Their return had been ordered Friday by a Montgomery County judge, but in this latest chapter in the tangled animal tale, people caring for the monkeys in a Rockville home first barricaded the door and refused to turn them over when representatives of the Institute for Behavioural Research arrived at about 4 p.m.

The animal welfare advocates allowed the monkeys to be taken away only after frantic efforts to delay the effect of the judge's ruling failed.

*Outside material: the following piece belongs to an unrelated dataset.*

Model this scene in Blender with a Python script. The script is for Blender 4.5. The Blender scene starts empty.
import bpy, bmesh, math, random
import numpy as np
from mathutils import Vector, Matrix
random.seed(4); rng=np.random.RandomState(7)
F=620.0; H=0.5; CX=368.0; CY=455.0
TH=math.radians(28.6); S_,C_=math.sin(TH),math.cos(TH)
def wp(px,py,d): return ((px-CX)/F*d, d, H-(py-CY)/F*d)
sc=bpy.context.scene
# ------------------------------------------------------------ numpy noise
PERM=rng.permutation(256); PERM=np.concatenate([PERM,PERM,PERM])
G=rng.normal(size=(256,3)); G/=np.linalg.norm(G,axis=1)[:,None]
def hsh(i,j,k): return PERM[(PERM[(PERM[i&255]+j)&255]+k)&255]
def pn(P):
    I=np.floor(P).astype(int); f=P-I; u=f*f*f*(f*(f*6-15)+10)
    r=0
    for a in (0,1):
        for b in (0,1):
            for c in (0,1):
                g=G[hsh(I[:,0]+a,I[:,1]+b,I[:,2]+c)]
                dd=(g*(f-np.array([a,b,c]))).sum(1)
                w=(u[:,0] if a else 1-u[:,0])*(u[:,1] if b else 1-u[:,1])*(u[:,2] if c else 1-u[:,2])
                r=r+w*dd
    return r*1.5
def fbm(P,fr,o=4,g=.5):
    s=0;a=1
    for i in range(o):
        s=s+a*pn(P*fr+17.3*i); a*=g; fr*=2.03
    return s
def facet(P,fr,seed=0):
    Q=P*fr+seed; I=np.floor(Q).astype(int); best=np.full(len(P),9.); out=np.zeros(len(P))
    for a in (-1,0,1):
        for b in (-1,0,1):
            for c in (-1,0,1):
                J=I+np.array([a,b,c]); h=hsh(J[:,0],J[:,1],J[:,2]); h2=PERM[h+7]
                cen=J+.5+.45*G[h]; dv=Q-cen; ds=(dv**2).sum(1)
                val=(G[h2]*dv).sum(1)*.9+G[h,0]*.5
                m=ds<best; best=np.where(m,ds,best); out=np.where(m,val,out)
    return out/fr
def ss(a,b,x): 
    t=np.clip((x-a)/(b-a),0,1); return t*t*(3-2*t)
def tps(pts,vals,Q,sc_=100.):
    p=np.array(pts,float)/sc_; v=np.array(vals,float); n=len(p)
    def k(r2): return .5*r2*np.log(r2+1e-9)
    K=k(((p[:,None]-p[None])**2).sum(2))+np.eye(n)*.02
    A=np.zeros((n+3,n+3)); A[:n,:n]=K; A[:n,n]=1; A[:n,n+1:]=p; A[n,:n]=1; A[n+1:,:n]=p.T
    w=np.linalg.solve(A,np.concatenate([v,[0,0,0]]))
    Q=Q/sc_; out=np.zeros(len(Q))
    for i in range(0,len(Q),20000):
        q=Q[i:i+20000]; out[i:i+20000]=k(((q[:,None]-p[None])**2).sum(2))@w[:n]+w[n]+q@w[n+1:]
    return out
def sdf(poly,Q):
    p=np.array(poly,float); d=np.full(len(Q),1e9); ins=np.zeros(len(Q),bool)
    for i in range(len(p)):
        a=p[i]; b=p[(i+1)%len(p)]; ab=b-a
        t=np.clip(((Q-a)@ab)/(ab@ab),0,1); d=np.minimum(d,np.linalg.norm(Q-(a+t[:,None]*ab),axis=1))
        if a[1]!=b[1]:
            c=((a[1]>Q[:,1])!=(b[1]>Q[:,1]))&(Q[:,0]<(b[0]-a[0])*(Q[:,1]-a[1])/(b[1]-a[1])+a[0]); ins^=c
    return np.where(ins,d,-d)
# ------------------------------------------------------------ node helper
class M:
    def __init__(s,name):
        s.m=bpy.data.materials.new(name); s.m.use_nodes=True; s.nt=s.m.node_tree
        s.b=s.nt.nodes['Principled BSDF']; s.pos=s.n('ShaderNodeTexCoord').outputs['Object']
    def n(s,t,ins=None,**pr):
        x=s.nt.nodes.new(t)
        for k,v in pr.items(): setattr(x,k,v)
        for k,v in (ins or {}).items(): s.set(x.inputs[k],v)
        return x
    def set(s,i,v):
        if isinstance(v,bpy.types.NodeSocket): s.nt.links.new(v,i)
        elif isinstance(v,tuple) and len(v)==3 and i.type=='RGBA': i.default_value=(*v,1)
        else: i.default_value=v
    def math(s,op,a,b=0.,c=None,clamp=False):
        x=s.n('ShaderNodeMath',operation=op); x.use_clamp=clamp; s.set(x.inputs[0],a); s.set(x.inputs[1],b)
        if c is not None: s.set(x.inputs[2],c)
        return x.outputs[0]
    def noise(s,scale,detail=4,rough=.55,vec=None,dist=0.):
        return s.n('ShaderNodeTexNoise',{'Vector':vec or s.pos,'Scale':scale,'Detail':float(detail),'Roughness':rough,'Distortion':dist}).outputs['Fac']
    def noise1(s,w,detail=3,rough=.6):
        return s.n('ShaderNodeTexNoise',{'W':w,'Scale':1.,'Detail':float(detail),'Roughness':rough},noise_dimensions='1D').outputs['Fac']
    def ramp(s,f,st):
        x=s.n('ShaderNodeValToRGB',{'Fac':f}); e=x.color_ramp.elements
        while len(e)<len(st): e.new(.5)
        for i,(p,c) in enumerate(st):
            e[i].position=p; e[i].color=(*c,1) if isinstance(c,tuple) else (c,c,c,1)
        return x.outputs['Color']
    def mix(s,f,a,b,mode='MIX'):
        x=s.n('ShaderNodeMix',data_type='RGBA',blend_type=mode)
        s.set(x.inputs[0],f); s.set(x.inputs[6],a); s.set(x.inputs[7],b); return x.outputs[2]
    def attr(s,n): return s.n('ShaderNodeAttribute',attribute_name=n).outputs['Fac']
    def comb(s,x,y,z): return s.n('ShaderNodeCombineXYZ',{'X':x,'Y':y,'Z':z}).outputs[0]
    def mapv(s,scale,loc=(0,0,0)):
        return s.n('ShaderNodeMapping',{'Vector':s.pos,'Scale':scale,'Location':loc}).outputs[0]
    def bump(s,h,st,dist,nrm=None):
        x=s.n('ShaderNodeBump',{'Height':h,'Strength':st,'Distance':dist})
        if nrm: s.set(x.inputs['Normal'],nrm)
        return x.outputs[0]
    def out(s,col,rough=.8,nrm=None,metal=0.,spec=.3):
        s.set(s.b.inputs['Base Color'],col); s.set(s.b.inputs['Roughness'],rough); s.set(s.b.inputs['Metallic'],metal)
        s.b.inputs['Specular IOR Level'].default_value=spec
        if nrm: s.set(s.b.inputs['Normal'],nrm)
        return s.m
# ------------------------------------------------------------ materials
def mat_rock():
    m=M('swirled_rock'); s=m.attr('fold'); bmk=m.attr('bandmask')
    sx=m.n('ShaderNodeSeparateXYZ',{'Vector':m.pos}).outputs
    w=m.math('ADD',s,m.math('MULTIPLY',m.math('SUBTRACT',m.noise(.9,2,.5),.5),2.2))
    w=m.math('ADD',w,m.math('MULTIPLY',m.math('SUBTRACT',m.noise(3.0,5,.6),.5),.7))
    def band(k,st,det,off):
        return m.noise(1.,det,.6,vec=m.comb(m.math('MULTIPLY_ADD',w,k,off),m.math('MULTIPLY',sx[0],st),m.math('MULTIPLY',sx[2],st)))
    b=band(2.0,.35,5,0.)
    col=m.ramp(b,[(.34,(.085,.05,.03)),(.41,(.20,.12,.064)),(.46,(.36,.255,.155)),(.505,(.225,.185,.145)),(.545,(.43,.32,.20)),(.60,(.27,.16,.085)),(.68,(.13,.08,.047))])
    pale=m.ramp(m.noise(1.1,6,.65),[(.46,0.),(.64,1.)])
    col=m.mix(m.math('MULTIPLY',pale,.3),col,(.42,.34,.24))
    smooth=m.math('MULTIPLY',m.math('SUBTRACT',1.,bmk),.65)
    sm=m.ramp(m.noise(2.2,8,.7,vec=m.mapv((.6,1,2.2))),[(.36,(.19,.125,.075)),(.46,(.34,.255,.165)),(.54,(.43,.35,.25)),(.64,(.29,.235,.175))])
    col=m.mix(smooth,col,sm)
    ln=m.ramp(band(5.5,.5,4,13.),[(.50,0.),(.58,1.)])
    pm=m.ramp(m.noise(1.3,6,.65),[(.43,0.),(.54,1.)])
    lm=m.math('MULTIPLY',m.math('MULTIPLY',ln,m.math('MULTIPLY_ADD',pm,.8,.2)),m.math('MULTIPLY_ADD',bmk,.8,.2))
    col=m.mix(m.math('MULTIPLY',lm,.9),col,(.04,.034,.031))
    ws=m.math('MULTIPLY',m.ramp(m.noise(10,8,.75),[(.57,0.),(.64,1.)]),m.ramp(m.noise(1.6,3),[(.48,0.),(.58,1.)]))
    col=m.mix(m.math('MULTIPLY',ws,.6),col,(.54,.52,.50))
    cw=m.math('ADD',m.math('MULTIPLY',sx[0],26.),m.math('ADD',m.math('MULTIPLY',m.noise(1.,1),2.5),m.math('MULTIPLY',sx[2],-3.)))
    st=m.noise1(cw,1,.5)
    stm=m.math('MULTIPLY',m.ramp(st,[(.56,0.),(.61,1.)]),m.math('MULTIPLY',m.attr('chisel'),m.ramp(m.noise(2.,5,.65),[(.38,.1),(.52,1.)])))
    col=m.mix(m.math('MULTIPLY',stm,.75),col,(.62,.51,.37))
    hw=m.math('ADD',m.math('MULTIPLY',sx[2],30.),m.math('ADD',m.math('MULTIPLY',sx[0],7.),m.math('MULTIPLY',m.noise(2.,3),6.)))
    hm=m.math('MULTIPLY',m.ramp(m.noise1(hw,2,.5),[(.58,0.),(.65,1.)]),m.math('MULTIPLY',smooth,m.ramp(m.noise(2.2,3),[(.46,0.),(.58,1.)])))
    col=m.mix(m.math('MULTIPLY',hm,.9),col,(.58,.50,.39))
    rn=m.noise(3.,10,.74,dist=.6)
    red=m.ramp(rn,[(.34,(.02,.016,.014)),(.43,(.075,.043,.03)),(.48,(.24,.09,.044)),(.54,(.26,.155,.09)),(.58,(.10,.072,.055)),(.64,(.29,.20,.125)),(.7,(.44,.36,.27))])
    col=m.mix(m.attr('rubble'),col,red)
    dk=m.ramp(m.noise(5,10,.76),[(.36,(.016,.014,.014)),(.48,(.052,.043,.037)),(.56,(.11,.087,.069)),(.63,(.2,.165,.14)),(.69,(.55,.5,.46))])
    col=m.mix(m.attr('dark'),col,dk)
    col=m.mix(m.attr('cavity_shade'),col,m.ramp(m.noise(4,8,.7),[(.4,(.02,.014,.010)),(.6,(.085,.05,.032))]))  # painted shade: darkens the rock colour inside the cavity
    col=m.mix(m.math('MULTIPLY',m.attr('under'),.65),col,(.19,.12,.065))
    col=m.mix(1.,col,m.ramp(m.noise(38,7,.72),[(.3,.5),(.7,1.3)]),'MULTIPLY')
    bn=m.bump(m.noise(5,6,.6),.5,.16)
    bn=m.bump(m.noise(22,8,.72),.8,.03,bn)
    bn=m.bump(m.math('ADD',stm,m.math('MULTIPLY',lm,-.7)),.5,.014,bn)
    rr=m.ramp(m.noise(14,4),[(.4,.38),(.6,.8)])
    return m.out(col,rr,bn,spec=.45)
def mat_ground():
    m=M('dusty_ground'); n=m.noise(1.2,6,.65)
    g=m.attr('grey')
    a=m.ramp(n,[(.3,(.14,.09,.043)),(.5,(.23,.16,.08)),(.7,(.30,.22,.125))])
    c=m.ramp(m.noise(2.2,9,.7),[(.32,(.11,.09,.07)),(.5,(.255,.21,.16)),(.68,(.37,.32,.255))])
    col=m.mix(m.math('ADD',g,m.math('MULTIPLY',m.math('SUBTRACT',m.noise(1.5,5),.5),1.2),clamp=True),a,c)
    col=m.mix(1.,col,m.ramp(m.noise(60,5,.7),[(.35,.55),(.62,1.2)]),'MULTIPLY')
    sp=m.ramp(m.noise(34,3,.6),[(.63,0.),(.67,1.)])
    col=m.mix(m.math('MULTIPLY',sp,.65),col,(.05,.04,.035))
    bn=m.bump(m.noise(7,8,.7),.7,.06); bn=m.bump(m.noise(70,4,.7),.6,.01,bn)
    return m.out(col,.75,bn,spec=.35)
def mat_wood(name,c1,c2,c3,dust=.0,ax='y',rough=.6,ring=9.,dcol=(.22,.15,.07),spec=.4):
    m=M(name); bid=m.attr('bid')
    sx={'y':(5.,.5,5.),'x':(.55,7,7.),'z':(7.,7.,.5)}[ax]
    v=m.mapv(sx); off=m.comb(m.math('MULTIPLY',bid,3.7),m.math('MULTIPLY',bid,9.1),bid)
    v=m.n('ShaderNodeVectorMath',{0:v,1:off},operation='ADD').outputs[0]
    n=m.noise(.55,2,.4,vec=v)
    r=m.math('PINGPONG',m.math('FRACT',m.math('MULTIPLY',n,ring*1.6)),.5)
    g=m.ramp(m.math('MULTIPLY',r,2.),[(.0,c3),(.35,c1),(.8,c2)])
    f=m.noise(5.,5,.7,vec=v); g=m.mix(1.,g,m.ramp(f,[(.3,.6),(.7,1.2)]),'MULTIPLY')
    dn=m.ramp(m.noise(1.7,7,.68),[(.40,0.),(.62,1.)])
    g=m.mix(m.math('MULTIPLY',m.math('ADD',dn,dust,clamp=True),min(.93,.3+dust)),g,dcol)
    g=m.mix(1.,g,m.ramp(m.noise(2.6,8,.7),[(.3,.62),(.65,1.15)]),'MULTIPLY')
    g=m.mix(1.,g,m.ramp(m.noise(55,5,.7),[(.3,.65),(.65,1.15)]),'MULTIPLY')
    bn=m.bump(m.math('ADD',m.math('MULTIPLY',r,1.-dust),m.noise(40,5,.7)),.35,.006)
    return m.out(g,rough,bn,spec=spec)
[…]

Montgomery County Circuit Court Judge David L. Cahoon, in a session in his chambers late Friday, ordered the temporary return of the monkeys to the institute, where police have charged they were mistreated. He set conditions for their housing, care and maintenance and said they must go back as soon as a veterinarian he designated certified that the conditions had been met. He also ordered that no experiments be performed on the monkeys.

Alex Pacheco, whose allegations against the laboratory originally led to the seizure of the animals in a police raid Sept. 11, said a lawyer for his animal rights group was exploring the possibility of an appeal of Cahoon's ruling.

However, Edward Taub, the institute's chief researcher and the scientist who has been charged with animal cruelty, maintained that the group was in "complete violation" of the judge's order.

Montgomery County authorities and lawyers for Taub have engaged in a battle for temporary custody of the animals since they were seized. Prosecutors were attempting to have the monkeys remain in the Rockville home under police custody until Taub goes on trial Oct. 27 on the animal cruelty charges. But Cahoon yesterday ordered their return to the lab pending the outcome of court action.

Ingrid Newkirk, a spokesman for the animal welfare group, said she was "flabbergasted by the judge's order." She charged that he had refused to hear testimony by a "world-reknowned expert on primates and animal behavior" brought in by her group before making his decision.